Task instructions:
Reproduce all of the data word for word.
= = = = =
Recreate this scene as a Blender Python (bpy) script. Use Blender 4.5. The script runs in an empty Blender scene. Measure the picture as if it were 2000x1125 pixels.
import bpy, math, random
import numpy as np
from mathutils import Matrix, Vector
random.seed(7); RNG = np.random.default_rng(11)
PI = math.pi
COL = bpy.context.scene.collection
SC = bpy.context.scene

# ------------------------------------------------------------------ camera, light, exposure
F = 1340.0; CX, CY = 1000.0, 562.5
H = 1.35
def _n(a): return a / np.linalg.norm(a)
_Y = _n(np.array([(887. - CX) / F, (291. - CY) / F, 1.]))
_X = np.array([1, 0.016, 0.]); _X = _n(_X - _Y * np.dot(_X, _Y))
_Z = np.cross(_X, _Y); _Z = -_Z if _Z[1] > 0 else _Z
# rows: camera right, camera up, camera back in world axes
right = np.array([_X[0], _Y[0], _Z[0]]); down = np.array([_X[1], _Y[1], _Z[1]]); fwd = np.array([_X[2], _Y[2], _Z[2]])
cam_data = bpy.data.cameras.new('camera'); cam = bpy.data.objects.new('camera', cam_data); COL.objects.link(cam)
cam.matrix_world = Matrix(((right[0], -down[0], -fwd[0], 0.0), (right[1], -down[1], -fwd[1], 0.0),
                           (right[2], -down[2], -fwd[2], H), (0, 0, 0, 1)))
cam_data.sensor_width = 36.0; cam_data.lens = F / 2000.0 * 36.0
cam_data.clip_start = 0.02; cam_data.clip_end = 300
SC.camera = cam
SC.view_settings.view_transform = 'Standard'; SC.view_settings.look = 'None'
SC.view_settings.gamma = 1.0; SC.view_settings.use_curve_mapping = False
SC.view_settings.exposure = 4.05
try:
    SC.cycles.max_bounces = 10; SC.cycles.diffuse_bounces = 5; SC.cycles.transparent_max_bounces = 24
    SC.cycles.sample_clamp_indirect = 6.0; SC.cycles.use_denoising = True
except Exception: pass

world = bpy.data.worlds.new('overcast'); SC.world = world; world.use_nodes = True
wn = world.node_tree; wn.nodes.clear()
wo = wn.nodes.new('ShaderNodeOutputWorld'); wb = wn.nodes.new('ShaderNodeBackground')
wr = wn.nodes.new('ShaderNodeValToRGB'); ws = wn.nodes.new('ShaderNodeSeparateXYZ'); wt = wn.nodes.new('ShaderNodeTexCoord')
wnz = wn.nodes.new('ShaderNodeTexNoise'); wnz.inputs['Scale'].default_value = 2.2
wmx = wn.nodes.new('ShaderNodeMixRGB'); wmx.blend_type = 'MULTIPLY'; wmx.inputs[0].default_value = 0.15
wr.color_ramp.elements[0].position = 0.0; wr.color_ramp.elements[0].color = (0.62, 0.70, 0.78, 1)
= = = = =
Exercise output:
Recreate this scene as a Blender Python (bpy) script. Use Blender 4.5. The script runs in an empty Blender scene. Measure the picture as if it were 2000x1125 pixels.
import bpy, math, random
import numpy as np
from mathutils import Matrix, Vector
random.seed(7); RNG = np.random.default_rng(11)
PI = math.pi
COL = bpy.context.scene.collection
SC = bpy.context.scene

# ------------------------------------------------------------------ camera, light, exposure
F = 1340.0; CX, CY = 1000.0, 562.5
H = 1.35
def _n(a): return a / np.linalg.norm(a)
_Y = _n(np.array([(887. - CX) / F, (291. - CY) / F, 1.]))
_X = np.array([1, 0.016, 0.]); _X = _n(_X - _Y * np.dot(_X, _Y))
_Z = np.cross(_X, _Y); _Z = -_Z if _Z[1] > 0 else _Z
# rows: camera right, camera up, camera back in world axes
right = np.array([_X[0], _Y[0], _Z[0]]); down = np.array([_X[1], _Y[1], _Z[1]]); fwd = np.array([_X[2], _Y[2], _Z[2]])
cam_data = bpy.data.cameras.new('camera'); cam = bpy.data.objects.new('camera', cam_data); COL.objects.link(cam)
cam.matrix_world = Matrix(((right[0], -down[0], -fwd[0], 0.0), (right[1], -down[1], -fwd[1], 0.0),
                           (right[2], -down[2], -fwd[2], H), (0, 0, 0, 1)))
cam_data.sensor_width = 36.0; cam_data.lens = F / 2000.0 * 36.0
cam_data.clip_start = 0.02; cam_data.clip_end = 300
SC.camera = cam
SC.view_settings.view_transform = 'Standard'; SC.view_settings.look = 'None'
SC.view_settings.gamma = 1.0; SC.view_settings.use_curve_mapping = False
SC.view_settings.exposure = 4.05
try:
    SC.cycles.max_bounces = 10; SC.cycles.diffuse_bounces = 5; SC.cycles.transparent_max_bounces = 24
    SC.cycles.sample_clamp_indirect = 6.0; SC.cycles.use_denoising = True
except Exception: pass

world = bpy.data.worlds.new('overcast'); SC.world = world; world.use_nodes = True
wn = world.node_tree; wn.nodes.clear()
wo = wn.nodes.new('ShaderNodeOutputWorld'); wb = wn.nodes.new('ShaderNodeBackground')
wr = wn.nodes.new('ShaderNodeValToRGB'); ws = wn.nodes.new('ShaderNodeSeparateXYZ'); wt = wn.nodes.new('ShaderNodeTexCoord')
wnz = wn.nodes.new('ShaderNodeTexNoise'); wnz.inputs['Scale'].default_value = 2.2
wmx = wn.nodes.new('ShaderNodeMixRGB'); wmx.blend_type = 'MULTIPLY'; wmx.inputs[0].default_value = 0.15
wr.color_ramp.elements[0].position = 0.0; wr.color_ramp.elements[0].color = (0.62, 0.70, 0.78, 1)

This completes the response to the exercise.